AUSTELL, Ga. — One of Georgia’s 2024 congressional elections is taking shape as a judge approved new maps this week.
United States Rep. Lucy McBath announced she’ll shift to a newly drawn district across the metro from her current seat.
It would be hard to find a sharper ideological shift than the one voters in Austell are likely to see in the fall of 2024.
Austell is a Democratic-leaning area that helped elect U.S. Rep. David Scott two elections ago.
It got included into a newly-drawn 13th congressional district won by Republican firebrand Marjorie Taylor Greene in 2022.
A few weeks ago, the Republican-led legislature took this area out of Greene’s district and included it in a new court-ordered sixth congressional district. Democratic congresswoman McBath announced she will run for the newly drawn seat here, putting her in almost entirely new territory if she wins in November.
"Just like any candidate, they're going to have to come to the community and speak to the community. Whether it’s Lucy McBath, whether its Marjorie Taylor Greene, it doesn’t matter who it is," said Leroy Tre Hutchins, a Cobb school board member from the area.
It’s political motion sickness to Hutchins.
"Three changes in six years," he noted. "This type of stuff creates voter apathy where people feel like their voice doesn’t matter or their vote doesn’t count."
McBath, a gun control activist, announced she would pivot from her Gwinnett County-based district to this one west of Atlanta.
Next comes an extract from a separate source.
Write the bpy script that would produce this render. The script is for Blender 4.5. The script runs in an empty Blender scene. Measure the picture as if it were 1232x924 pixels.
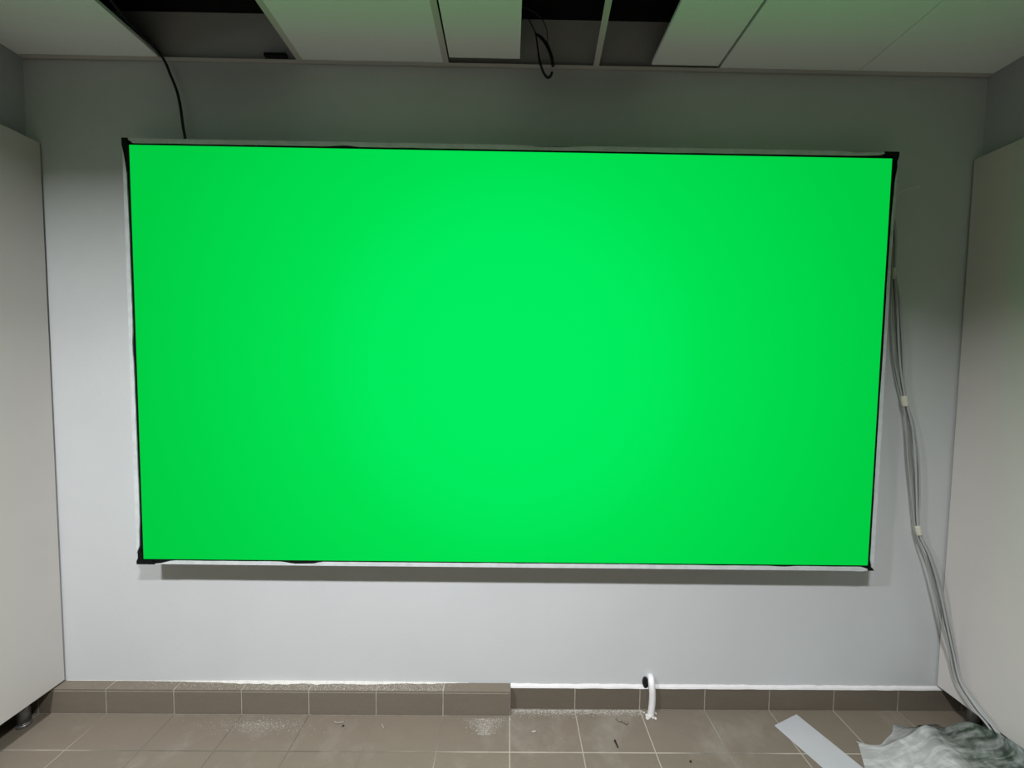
import bpy, bmesh, math, random
from mathutils import Vector, Matrix, noise
R = random.Random(7)
col = bpy.context.scene.collection

# ------------------------------------------------------------------ helpers
def srgb(r, g, b):
    f = lambda c: (c/255/12.92) if c/255 <= .04045 else ((c/255+.055)/1.055)**2.4
    return (f(r), f(g), f(b), 1)

def newmat(name):
    m = bpy.data.materials.new(name); m.use_nodes = True
    nt = m.node_tree
    return m, nt, nt.nodes['Principled BSDF'], nt.nodes['Material Output']

def mat(name, c, rough=.6, metal=0., spec=.3, var=0., vscale=6., bump=0., bscale=200., dark=None):
    """painted / plastic surface: colour with soft noise variation and a fine bump"""
    m, nt, b, o = newmat(name); N = nt.nodes; L = nt.links
    b.inputs['Base Color'].default_value = c
    b.inputs['Roughness'].default_value = rough
    b.inputs['Metallic'].default_value = metal
    b.inputs['Specular IOR Level'].default_value = spec
    tc = N.new('ShaderNodeTexCoord')
    if var or dark:
        n = N.new('ShaderNodeTexNoise'); n.inputs['Scale'].default_value = vscale; n.inputs['Detail'].default_value = 5
        L.new(tc.outputs['Object'], n.inputs['Vector'])
        mx = N.new('ShaderNodeMix'); mx.data_type = 'RGBA'
        d = dark or tuple(v*(1-var) for v in c[:3])+(1,)
        mx.inputs[6].default_value = d; mx.inputs[7].default_value = c
        rp = N.new('ShaderNodeMapRange'); rp.inputs[1].default_value = .35; rp.inputs[2].default_value = .6
        L.new(n.outputs['Fac'], rp.inputs[0]); L.new(rp.outputs[0], mx.inputs[0])
        L.new(mx.outputs[2], b.inputs['Base Color'])
    if bump:
        n2 = N.new('ShaderNodeTexNoise'); n2.inputs['Scale'].default_value = bscale; n2.inputs['Detail'].default_value = 3
        L.new(tc.outputs['Object'], n2.inputs['Vector'])
        bp = N.new('ShaderNodeBump'); bp.inputs['Strength'].default_value = bump; bp.inputs['Distance'].default_value = .002
        L.new(n2.outputs['Fac'], bp.inputs['Height']); L.new(bp.outputs[0], b.inputs['Normal'])
    return m

def obj(name, bm, m, parent=None, smooth=False):
    me = bpy.data.meshes.new(name)
    bmesh.ops.recalc_face_normals(bm, faces=bm.faces[:])
    bm.to_mesh(me); bm.free()
    for mm in (m if isinstance(m, (list, tuple)) else [m]): me.materials.append(mm)
    if smooth:
        for p in me.polygons: p.use_smooth = True
    o = bpy.data.objects.new(name, me); col.objects.link(o)
    if parent: o.parent = parent
    return o

def tag(o, label, cat, group=None, kind=None):
    o['label'] = label; o['category'] = cat
    if group: o['group'] = group
    if kind: o['kind'] = kind
    return o

def thing(name, label, cat, loc=(0, 0, 0), group=None):
    o = bpy.data.objects.new(name, None); col.objects.link(o); o.location = loc
    o.empty_display_size = .05
    return tag(o, label, cat, group)

def struct(name, bm, m, smooth=False):
    o = obj(name, bm, m, None, smooth); o['kind'] = 'structure'; return o

def box(bm, x0, x1, y0, y1, z0, z1, bev=0, mi=0):
    r = bmesh.ops.create_cube(bm, size=1)
    vs = r['verts']
    for v in vs:
        v.co = Vector(((x0+x1)/2+v.co.x*(x1-x0), (y0+y1)/2+v.co.y*(y1-y0), (z0+z1)/2+v.co.z*(z1-z0)))
    fs = {f for v in vs for f in v.link_faces}
    for f in fs: f.material_index = mi
    if bev:
        es = list({e for v in vs for e in v.link_edges})
        rr = bmesh.ops.bevel(bm, geom=es, offset=bev, segments=2, affect='EDGES', profile=.5)
        for f in rr['faces']: f.material_index = mi
    return bm

def B(*a, **k): return box(bmesh.new(), *a, **k)

def spline(pts, n=10):
    P = [Vector(p) for p in pts]; out = []
    Q = [2*P[0]-P[1]]+P+[2*P[-1]-P[-2]]
    for i in range(1, len(Q)-2):
        a, b, c, d = Q[i-1:i+3]
        for k in range(n):
            t = k/n
            out.append(.5*((2*b)+(c-a)*t+(2*a-5*b+4*c-d)*t*t+(3*b-a-3*c+d)*t**3))
    out.append(P[-1]); return out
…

Even if McBath doesn’t move into the new district, Hutchins expects voters to welcome her.
"Her story aligns with the community story. We’re all concerned about gun safety," he said.
Republican Jason Shepherd says it’s a given that the new district will be Democrat-friendly because lawmakers purposefully drew it that way. He doesn’t expect voters to worry much about whether McBath actually lives in the new district.
"We’ve had several members of Congress over the decades who have not lived in the district. And they’ve been reelected overwhelmingly," Shepherd said. "You're representing people. You're not representing numbers."